Task instructions
In the records below, begin at the line that has "The Blender Python" and stop after the line that has "return root"; quote those lines verbatim and nothing more.

--- BEGIN Excerpted data ---

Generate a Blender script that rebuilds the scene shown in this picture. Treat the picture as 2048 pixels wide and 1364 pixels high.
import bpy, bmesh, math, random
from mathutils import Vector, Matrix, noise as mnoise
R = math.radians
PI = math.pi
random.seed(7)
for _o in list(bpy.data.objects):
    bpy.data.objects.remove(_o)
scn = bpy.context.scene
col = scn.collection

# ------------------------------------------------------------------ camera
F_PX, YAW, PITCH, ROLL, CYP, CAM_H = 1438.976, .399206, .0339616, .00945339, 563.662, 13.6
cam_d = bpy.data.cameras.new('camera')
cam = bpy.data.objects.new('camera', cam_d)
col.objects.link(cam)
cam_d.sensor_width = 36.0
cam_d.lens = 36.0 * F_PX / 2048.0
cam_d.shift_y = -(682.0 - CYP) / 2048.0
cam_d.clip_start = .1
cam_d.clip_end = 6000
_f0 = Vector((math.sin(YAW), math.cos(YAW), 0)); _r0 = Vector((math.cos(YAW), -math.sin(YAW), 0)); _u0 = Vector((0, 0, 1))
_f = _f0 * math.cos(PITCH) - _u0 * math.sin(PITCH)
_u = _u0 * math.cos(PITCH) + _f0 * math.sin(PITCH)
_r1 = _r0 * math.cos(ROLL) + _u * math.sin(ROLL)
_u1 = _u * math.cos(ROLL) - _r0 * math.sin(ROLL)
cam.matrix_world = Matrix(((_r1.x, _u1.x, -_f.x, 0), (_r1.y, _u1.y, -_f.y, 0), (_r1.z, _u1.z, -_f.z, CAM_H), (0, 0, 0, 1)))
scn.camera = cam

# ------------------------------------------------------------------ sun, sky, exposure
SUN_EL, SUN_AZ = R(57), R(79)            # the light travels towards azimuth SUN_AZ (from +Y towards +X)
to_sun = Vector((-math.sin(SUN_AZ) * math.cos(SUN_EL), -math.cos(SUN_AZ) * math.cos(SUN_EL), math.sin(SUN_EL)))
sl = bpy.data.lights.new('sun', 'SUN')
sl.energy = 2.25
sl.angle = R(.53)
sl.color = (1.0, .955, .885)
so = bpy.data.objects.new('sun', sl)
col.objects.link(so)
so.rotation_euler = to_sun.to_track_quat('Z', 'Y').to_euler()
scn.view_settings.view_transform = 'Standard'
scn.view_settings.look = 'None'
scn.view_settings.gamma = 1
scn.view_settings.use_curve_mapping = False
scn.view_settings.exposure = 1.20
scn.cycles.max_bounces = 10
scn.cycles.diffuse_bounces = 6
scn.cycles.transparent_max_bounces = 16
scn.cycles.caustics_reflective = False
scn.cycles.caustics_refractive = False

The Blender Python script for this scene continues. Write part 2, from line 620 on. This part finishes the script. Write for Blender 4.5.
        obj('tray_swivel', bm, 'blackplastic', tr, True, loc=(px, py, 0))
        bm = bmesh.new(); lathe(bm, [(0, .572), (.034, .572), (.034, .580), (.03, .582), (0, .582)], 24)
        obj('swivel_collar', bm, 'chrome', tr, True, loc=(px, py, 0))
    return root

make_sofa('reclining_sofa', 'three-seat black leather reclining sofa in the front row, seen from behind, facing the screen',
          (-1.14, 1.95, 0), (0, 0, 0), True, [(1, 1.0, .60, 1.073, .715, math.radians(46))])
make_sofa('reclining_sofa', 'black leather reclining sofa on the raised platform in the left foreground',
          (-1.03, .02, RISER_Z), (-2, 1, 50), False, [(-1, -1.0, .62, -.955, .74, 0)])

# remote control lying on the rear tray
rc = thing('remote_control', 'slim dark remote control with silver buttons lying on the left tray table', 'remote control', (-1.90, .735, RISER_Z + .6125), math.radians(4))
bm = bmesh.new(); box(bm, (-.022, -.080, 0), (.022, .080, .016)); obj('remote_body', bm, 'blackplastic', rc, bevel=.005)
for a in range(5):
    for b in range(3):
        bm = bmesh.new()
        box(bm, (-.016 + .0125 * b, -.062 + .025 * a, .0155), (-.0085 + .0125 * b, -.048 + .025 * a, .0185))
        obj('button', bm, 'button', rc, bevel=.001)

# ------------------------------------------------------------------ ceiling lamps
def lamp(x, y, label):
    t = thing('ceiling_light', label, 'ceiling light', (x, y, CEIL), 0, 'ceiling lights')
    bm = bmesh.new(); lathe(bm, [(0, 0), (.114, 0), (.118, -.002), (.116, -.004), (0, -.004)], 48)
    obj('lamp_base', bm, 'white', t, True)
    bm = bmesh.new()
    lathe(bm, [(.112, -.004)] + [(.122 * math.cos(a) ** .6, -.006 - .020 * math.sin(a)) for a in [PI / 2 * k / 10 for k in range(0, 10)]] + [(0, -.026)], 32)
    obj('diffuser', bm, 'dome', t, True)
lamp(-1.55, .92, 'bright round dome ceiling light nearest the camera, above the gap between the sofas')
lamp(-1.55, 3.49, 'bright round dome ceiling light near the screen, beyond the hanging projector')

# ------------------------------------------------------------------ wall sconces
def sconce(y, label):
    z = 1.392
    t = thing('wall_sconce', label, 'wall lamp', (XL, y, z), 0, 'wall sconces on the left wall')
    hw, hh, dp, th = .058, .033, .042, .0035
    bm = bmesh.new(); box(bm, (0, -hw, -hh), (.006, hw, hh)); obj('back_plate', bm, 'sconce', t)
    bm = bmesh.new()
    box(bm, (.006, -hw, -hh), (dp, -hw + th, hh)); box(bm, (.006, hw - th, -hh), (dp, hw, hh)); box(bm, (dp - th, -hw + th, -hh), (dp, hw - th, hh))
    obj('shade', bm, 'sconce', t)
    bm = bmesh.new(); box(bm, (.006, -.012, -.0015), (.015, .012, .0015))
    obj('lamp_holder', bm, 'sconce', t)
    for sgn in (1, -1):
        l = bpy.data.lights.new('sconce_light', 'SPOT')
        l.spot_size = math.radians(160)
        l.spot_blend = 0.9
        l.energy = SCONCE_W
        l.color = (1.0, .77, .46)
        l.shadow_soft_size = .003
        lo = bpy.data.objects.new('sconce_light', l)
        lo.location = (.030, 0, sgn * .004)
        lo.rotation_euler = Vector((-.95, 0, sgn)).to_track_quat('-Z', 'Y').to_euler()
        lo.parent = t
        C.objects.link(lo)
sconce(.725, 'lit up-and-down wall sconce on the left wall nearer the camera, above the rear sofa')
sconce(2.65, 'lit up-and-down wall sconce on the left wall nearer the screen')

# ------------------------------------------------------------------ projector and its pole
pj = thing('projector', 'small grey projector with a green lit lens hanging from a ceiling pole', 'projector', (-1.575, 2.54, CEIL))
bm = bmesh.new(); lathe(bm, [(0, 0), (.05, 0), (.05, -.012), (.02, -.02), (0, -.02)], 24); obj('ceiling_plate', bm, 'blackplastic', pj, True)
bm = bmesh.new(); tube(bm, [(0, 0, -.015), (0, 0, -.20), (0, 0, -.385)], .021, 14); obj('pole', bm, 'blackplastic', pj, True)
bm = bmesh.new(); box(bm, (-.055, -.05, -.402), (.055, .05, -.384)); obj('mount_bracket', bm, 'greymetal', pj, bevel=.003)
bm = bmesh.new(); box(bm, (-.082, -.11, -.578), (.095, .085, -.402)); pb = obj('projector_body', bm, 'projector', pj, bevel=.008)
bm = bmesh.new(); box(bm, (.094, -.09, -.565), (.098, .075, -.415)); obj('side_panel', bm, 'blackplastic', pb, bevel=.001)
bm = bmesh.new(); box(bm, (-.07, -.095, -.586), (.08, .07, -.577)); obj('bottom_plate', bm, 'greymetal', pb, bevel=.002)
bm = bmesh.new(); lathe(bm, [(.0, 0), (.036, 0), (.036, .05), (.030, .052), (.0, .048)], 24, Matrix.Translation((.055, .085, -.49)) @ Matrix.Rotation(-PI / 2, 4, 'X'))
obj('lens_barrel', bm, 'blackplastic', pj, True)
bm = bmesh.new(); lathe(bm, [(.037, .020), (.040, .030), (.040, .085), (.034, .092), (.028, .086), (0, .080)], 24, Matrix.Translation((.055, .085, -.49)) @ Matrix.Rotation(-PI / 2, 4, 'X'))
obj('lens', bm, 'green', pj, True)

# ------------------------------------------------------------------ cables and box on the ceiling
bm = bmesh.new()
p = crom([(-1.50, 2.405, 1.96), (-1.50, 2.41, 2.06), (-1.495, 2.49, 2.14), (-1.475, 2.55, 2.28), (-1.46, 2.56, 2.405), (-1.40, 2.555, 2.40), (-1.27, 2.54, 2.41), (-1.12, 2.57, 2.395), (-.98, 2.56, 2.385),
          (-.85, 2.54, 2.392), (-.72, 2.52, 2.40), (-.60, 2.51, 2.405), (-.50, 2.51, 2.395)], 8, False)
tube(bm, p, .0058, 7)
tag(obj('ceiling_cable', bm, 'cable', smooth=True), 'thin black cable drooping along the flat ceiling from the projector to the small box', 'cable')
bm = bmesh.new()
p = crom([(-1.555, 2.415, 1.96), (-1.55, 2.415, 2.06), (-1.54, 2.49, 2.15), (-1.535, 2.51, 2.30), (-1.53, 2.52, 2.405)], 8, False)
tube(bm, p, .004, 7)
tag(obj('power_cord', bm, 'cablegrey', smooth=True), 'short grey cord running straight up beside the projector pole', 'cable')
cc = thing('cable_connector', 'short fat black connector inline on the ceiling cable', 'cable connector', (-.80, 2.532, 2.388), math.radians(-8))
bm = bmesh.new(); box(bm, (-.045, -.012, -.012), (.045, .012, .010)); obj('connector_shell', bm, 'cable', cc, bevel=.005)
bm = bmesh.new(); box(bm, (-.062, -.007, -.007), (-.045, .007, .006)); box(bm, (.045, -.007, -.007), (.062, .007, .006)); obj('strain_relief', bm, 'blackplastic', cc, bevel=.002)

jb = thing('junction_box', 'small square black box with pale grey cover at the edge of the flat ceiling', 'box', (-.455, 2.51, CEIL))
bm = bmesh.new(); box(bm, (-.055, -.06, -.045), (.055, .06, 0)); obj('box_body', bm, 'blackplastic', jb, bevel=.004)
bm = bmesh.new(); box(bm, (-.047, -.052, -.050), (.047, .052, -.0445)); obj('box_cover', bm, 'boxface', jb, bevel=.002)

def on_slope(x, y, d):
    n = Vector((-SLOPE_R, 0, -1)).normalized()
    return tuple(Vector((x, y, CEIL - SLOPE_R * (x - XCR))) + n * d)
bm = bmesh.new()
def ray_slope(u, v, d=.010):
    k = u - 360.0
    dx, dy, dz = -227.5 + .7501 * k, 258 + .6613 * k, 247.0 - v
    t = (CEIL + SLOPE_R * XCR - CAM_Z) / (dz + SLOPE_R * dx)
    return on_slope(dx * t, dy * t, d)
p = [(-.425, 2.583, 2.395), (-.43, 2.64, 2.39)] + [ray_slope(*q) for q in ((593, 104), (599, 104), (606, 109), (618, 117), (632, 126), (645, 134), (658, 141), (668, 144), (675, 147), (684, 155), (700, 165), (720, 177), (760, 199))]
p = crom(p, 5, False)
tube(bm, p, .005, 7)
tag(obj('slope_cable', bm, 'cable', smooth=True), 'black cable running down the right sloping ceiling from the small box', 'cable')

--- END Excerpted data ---

Output for this task
The Blender Python script for this scene continues. Write part 2, from line 620 on. This part finishes the script. Write for Blender 4.5.
        obj('tray_swivel', bm, 'blackplastic', tr, True, loc=(px, py, 0))
        bm = bmesh.new(); lathe(bm, [(0, .572), (.034, .572), (.034, .580), (.03, .582), (0, .582)], 24)
        obj('swivel_collar', bm, 'chrome', tr, True, loc=(px, py, 0))
    return root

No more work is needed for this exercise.